Women often migrate to work as labourers. But men, being usually the sole owners of the land, consider themselves to be "farmers" and are less likely to adopt new livelihood strategies.

Men have the final word about coping strategies [E. Schipper]

To what extent does a farmer's gender influence his or her response to climate change? Are the impacts of climatic shifts on food security different for men and women? To seek answers to those questions, an FAO project recently conducted research with men and women farmers in some of the poorest villages in drought-prone districts of India's Andhra Pradesh state.

Launched in May 2008 with funding from the Swedish International Development Cooperation Agency, the project involved researchers from FAO, universities in Australia and the USA, the Stockholm Environment Institute and the Samatha Gender Resource Centre in Andhra Pradesh. Local consultants with experience of the region's conditions carried out field work in two districts, collecting qualitative and quantitative data through participatory research with farmers. In tandem, the institutional context and recorded meteorological trends were analysed.

The focus of the study was six villages, each composed of between 200 and 400 households, with high levels of poverty and reliance on rain-fed agriculture. The men and women farmers participating in the study worked land holdings of 1 to 2 ha (although the large majority of land owners in the villages surveyed were men). Although the farmers rely primarily on agriculture for their livelihoods and food security, they are turning increasingly to seasonal migration and accepting loans and government-funded relief programmes as livelihood strategies.

Among the main outputs of the FAO project is a comprehensive case study of the six villages which documents gender-differentiated aspects of coping with climate shifts. For example, almost 90% of farmers reported poorer harvests and reduced crop yields, although men were significantly more likely than women to note an increase in unpredictability of weather. While men reported reductions in fodder production, women tended to report health effects attributed to weather changes.

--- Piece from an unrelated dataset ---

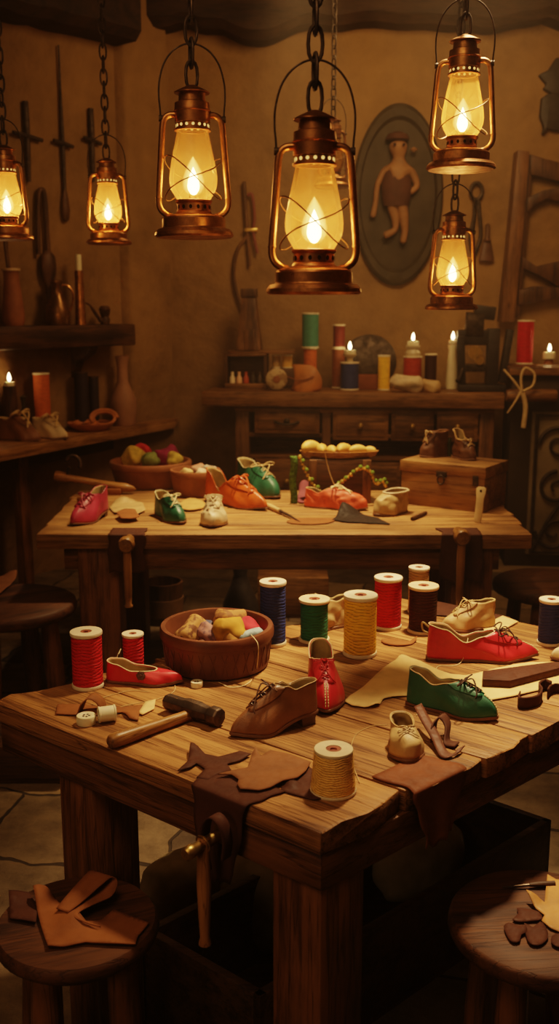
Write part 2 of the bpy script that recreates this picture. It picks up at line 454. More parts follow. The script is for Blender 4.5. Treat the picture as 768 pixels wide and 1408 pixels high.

Gender roles shaped the responses of women and men farmers to climate shocks, FAO says. Women often migrate and work as labourers, usually in construction. Men, being usually the sole owners of the land, consider themselves to be "farmers" and are less likely to adopt new livelihood strategies (although they readily accept government-subsidized rice at low prices. Both men and women report increased stresses due to weather changes over the past 30 years - while women report increased household work, men report increased pressure to take loans.

Past coping strategies, such as relying on forest cover for supplementary food, are no longer available due to drought and loss of soil cover. Almost all farmers now rely to some degree on government rations. Nevertheless, more than 50% of households surveyed did not have sufficient food often or at some time in the past year. "Men ultimately have the final word when it comes to deciding which coping strategies the household will adopt," researchers reported. "While women are responsible for providing food for the family, men usually hold most of the assets under their control."

An important contribution of the project is the development and rigorous testing of a methodology for exploring the gender dimensions of coping with climate change impacts. The methodology is designed to be used in various contexts, and will be useful for researchers and policy makers.

FAO says interventions to assist the world's most vulnerable cannot succeed if the key elements of vulnerability, including the differences between men and women, are not understood and addressed. Planning for adaptation to long term climate change must be founded on men and women farmers' knowledge and long-term experience.